05.12.2007 | aktual.: 05.12.2007 21:16

Wszystko zaczęło się pół roku temu, gdy 17-letnia Amy Robson przyjechała z rodzicami w czasie świąt wielkanocnych do egipskiego kurortu Hurgada. Tam w kawiarence internetowej poznała sympatycznego młodego człowieka. 29-letni Mohamed El Sayed ujął dziewczynę swym zachowaniem, okazywanym jej uczuciem.

Dziewczyna zakochała się w Egipcjaninie.
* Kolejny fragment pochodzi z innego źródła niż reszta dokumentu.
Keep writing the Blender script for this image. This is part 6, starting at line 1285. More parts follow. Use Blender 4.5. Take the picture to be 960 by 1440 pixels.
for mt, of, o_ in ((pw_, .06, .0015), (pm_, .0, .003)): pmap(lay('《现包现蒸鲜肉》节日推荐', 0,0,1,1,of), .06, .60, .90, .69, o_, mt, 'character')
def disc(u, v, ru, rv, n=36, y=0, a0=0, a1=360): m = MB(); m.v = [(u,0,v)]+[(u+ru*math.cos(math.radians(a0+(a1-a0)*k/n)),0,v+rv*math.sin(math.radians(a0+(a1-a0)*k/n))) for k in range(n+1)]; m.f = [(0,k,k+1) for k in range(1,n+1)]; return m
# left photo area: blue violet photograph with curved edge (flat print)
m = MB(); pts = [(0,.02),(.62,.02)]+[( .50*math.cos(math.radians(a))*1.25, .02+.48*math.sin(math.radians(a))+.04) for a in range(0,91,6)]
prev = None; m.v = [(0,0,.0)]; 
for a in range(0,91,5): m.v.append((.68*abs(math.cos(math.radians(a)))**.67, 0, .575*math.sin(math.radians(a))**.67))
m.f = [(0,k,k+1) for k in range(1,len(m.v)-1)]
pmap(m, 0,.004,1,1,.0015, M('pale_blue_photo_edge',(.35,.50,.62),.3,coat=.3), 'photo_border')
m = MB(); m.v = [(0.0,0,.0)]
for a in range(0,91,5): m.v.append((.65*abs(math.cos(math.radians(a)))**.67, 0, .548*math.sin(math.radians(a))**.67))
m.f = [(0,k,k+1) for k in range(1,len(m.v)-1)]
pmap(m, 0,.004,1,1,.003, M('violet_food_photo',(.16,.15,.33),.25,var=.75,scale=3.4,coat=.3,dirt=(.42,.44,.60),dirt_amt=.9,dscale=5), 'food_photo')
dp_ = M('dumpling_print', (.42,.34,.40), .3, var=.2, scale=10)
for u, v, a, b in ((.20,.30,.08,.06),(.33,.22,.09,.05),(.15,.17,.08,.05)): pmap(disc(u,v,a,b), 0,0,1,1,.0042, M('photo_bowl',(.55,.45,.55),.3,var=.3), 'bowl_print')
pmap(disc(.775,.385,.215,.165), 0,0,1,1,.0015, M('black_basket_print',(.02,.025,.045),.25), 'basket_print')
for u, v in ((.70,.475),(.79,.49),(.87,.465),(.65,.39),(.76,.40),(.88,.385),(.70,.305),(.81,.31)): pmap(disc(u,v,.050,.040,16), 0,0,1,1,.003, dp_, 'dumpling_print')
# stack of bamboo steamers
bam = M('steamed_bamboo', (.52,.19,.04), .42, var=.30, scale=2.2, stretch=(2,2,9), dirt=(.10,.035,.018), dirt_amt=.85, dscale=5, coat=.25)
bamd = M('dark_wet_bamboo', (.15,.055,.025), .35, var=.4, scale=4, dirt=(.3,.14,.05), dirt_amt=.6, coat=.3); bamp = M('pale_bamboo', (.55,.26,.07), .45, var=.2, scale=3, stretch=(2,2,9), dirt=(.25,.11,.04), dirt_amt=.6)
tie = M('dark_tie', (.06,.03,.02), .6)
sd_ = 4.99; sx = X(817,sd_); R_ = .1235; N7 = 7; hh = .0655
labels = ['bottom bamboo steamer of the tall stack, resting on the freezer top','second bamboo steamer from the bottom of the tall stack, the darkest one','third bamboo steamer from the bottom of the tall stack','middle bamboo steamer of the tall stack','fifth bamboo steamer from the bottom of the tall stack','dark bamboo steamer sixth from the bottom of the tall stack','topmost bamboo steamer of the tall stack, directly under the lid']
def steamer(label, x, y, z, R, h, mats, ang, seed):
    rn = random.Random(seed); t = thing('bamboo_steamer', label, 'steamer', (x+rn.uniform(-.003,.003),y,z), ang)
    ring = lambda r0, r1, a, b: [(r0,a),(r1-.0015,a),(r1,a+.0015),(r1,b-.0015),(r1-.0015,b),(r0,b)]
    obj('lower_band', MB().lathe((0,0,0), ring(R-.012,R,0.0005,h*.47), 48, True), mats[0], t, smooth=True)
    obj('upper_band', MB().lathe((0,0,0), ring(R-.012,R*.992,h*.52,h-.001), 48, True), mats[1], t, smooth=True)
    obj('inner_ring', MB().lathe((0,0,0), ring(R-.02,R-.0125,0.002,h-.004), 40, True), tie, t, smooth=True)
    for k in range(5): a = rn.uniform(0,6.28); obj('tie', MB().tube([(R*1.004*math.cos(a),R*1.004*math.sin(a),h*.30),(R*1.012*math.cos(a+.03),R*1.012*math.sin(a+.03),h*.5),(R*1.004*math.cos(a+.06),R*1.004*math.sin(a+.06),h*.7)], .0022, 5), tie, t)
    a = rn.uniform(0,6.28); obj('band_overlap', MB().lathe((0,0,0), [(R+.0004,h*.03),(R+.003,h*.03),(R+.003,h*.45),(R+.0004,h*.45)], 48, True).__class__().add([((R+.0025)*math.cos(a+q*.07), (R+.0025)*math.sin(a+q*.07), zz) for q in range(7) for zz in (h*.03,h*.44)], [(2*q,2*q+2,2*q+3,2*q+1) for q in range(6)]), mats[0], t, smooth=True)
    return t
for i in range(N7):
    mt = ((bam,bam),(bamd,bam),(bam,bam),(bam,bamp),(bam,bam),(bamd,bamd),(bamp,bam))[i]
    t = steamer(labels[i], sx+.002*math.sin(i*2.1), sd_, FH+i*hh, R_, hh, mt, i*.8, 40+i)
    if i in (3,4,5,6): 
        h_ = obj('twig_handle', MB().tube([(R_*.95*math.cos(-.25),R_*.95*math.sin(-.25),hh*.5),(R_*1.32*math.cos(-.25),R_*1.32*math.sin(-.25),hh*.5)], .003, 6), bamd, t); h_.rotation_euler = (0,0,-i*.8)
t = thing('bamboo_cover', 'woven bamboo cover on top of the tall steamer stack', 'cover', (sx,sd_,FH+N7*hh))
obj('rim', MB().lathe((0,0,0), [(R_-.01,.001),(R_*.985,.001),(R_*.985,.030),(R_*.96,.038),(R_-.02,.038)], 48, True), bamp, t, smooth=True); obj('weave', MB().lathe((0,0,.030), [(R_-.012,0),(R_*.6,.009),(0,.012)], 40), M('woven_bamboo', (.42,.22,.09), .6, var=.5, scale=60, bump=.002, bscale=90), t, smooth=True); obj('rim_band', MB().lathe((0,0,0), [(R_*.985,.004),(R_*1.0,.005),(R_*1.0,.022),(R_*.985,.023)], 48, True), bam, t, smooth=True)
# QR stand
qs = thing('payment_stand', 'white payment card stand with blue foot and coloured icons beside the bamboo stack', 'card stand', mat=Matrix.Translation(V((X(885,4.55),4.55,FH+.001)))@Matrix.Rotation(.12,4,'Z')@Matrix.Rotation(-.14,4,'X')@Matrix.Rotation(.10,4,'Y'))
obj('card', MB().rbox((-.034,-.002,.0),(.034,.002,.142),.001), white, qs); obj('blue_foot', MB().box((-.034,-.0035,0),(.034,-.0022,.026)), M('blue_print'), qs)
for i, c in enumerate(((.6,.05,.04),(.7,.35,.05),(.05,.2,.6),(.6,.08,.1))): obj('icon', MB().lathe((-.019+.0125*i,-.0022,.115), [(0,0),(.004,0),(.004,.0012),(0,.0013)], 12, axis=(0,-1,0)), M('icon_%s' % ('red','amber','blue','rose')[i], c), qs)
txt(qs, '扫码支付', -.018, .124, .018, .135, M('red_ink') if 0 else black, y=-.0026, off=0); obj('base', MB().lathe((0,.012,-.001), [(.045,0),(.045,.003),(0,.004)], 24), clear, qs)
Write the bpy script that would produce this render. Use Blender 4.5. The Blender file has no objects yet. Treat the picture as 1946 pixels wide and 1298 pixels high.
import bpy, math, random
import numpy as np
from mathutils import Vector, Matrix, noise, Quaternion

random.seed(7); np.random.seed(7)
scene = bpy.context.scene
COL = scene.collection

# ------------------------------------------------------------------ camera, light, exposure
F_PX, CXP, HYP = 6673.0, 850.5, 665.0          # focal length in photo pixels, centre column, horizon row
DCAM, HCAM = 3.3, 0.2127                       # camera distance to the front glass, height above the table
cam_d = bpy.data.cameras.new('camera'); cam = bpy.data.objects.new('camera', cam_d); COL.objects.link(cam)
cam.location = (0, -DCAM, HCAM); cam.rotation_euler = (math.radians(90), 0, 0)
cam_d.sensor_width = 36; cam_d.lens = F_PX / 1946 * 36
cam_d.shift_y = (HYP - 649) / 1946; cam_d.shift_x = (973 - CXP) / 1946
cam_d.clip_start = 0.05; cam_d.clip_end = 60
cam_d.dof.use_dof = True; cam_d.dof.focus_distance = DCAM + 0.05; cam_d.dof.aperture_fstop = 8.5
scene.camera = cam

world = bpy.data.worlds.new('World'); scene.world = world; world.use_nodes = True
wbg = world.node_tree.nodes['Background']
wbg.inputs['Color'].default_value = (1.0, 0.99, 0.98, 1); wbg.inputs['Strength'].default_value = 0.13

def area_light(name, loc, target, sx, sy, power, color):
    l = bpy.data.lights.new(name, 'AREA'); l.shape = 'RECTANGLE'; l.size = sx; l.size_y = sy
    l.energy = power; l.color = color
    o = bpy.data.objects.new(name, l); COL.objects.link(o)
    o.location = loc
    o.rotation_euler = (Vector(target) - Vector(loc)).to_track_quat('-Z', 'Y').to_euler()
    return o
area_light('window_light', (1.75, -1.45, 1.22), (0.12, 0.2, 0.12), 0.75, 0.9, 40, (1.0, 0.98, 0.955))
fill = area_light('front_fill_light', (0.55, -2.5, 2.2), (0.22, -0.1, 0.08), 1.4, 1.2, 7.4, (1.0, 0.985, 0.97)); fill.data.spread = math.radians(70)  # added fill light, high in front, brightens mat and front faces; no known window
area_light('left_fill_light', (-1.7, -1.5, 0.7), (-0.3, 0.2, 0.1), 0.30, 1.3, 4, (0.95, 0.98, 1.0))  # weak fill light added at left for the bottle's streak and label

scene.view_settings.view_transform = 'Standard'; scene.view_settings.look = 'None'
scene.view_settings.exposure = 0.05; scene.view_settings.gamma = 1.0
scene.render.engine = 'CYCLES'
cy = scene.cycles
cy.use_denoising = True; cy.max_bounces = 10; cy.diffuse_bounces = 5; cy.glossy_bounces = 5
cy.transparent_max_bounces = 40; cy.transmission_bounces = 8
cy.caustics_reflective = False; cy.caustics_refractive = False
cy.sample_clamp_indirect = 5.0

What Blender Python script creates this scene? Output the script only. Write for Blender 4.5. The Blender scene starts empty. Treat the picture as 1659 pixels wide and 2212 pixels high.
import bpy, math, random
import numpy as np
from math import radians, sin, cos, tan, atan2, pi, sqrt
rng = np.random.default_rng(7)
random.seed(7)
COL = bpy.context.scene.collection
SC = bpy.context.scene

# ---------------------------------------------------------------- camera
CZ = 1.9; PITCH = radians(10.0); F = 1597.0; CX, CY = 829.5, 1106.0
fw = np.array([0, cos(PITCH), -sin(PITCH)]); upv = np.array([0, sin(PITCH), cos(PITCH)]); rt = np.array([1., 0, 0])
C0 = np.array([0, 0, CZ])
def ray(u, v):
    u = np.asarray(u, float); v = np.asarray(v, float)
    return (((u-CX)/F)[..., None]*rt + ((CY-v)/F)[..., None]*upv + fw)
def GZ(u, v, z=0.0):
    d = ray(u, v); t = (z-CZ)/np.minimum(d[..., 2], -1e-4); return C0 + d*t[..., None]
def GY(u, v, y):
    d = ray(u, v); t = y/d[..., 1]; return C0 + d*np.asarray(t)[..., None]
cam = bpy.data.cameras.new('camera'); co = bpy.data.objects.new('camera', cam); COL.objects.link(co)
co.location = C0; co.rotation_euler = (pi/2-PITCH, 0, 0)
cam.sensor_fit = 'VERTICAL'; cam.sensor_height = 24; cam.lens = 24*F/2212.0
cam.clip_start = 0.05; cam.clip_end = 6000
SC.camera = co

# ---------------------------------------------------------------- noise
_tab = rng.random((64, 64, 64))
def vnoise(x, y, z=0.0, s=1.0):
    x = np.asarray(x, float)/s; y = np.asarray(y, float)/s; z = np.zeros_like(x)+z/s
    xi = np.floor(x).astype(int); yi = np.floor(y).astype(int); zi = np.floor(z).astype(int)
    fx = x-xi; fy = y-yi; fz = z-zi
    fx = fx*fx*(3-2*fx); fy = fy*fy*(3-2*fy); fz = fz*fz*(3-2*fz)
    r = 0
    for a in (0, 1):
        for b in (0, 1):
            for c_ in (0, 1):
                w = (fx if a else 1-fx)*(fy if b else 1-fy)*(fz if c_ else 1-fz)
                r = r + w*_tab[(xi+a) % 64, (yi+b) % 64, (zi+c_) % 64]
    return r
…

I tu w sprawę - jak nie przymierzając u Szekspira - wmieszali się rodzice. Zgłosili na policji, że Mohamed uprowadził ich córkę.

"Romeo" trafił do aresztu, a niepocieszoną "Julię" zabrano do domu.

Dziewczyna nie zapomniała jednak i pewnego dnia, udając, że idzie do college`u, pojechała pociągiem do Londynu, a stamtąd - z biletem w jedną stronę - do Hurgady. Pieniądze na podróż zaoszczędziła ze stypendium.

Codziennie przychodziła do kawiarenki, gdzie poznała ukochanego, lecz nie spotkała go.

Znalazła pracę w jednym z hoteli w kurorcie, by z czegoś żyć. Pewnego dnia, dwa miesiące po przyjeździe, spotkała Mohameda przypadkiem na ulicy. On też próbował ją odszukać w Wielkiej Brytanii, lecz przez Internet.

Młodzi pobrali się, chcą zamieszkać pod Kairem. Amy liczy na to, że jej rodzice ostatecznie zrozumieją jej uczucia.